TASK GOAL
Report how many lines in the records below contain the word "scene". Give only the number.

INPUT FOR THIS TASK
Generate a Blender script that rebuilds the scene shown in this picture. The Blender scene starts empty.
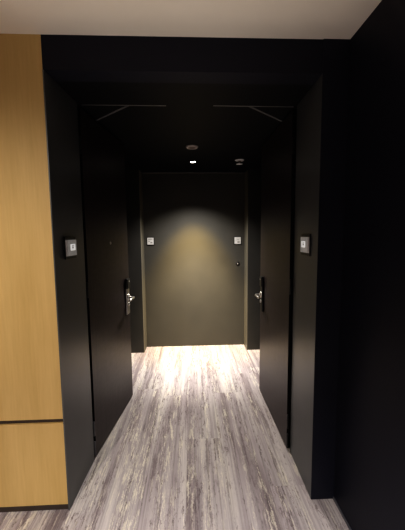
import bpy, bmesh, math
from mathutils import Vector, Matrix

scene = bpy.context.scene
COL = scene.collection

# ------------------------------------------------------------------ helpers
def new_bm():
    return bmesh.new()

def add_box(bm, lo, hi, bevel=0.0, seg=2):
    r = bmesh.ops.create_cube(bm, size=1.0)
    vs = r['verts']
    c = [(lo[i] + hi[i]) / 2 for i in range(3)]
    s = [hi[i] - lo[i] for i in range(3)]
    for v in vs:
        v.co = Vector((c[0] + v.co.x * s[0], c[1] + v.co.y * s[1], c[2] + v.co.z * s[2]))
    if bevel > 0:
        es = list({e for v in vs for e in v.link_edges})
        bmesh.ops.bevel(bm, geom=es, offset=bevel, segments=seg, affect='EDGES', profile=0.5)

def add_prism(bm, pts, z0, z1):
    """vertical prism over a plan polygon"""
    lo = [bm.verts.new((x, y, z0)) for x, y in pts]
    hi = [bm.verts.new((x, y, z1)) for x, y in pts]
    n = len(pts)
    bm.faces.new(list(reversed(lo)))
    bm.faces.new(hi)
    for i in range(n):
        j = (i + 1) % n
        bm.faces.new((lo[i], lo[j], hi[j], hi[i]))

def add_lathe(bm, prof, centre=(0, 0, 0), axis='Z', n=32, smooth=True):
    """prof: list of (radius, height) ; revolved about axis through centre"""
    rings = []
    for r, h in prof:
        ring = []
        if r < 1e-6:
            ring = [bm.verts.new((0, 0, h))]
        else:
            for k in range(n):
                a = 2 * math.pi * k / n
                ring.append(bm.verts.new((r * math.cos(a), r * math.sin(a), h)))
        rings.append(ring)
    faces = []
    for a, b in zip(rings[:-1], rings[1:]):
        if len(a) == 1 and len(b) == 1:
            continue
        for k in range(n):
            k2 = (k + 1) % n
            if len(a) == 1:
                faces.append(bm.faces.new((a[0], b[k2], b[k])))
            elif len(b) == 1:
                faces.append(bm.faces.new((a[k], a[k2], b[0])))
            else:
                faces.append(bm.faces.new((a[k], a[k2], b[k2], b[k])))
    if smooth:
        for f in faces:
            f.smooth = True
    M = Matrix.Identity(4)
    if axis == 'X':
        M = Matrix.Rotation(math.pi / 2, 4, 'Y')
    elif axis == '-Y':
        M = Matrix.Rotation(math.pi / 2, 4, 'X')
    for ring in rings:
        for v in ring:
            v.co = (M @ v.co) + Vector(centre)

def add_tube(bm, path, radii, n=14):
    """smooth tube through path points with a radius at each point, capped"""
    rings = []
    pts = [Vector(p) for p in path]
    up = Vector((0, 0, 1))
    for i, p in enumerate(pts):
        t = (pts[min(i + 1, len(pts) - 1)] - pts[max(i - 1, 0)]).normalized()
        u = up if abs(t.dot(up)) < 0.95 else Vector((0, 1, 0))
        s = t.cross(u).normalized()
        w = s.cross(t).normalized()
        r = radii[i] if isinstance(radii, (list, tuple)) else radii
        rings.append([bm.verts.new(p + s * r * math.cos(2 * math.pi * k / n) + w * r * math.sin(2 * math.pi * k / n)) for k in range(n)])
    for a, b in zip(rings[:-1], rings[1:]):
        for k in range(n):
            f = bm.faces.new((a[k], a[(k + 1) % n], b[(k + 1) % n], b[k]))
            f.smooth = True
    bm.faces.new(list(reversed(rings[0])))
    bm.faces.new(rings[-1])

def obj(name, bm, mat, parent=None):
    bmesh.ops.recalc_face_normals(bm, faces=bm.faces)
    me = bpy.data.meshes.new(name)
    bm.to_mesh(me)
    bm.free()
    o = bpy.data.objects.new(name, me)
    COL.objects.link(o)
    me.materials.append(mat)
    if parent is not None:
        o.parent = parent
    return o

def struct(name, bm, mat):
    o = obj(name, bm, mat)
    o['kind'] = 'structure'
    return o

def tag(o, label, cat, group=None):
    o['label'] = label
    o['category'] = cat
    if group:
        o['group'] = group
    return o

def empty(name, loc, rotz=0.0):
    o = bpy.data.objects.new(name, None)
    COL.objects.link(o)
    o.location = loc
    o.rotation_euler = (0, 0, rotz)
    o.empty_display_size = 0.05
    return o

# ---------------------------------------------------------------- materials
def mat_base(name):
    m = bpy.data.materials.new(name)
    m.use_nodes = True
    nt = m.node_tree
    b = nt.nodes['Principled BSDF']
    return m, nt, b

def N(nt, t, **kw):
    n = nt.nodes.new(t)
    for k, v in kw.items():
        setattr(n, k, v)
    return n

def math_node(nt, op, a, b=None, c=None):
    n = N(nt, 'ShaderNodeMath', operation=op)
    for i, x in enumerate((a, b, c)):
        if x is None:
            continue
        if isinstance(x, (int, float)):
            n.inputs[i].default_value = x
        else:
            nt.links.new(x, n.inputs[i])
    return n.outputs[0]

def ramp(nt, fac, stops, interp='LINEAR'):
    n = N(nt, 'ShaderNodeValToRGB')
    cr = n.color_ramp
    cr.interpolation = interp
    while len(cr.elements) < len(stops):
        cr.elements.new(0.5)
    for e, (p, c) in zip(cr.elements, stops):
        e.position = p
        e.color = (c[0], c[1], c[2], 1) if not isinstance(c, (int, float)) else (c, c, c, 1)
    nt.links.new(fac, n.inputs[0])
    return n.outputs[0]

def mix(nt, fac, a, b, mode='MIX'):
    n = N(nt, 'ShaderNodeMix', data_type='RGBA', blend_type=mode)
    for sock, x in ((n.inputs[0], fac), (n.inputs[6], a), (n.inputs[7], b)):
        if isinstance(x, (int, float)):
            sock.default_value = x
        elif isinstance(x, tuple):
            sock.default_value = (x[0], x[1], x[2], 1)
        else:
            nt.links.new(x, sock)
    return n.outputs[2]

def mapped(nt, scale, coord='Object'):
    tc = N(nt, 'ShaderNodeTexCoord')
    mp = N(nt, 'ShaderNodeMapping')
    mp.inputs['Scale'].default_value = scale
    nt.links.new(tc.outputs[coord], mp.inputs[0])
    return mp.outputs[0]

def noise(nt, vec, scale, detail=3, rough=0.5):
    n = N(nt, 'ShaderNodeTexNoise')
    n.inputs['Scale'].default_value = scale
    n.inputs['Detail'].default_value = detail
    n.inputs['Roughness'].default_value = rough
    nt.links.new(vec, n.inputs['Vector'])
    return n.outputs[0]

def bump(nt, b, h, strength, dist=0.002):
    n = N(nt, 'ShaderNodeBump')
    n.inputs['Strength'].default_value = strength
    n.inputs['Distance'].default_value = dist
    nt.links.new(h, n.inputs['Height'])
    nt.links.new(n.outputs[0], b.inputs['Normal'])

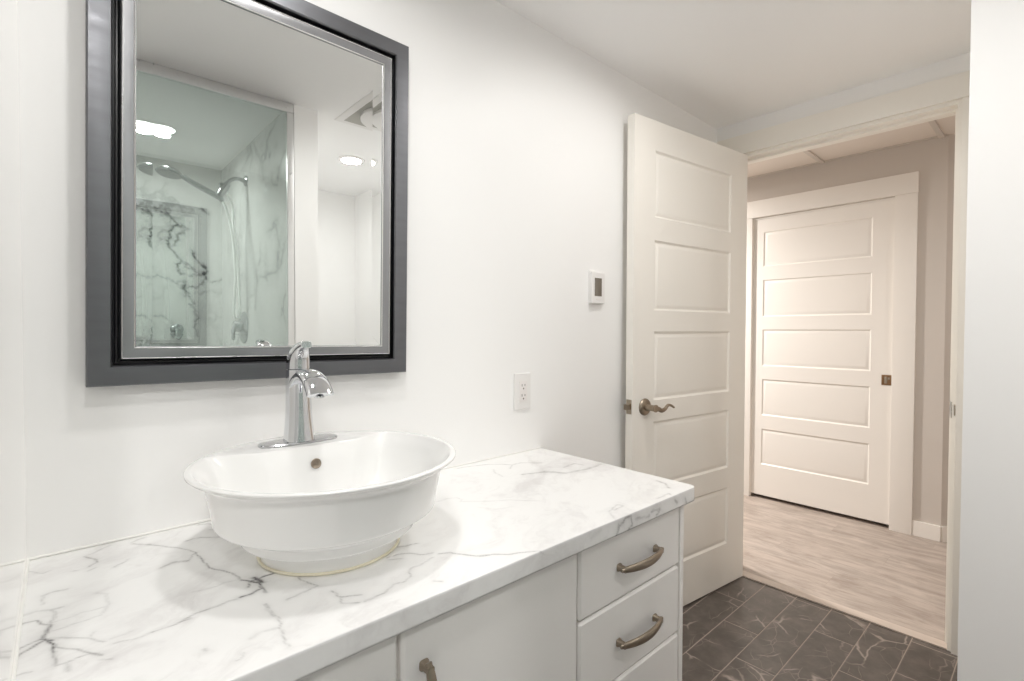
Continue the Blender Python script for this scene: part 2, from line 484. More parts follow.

RESPONSE
4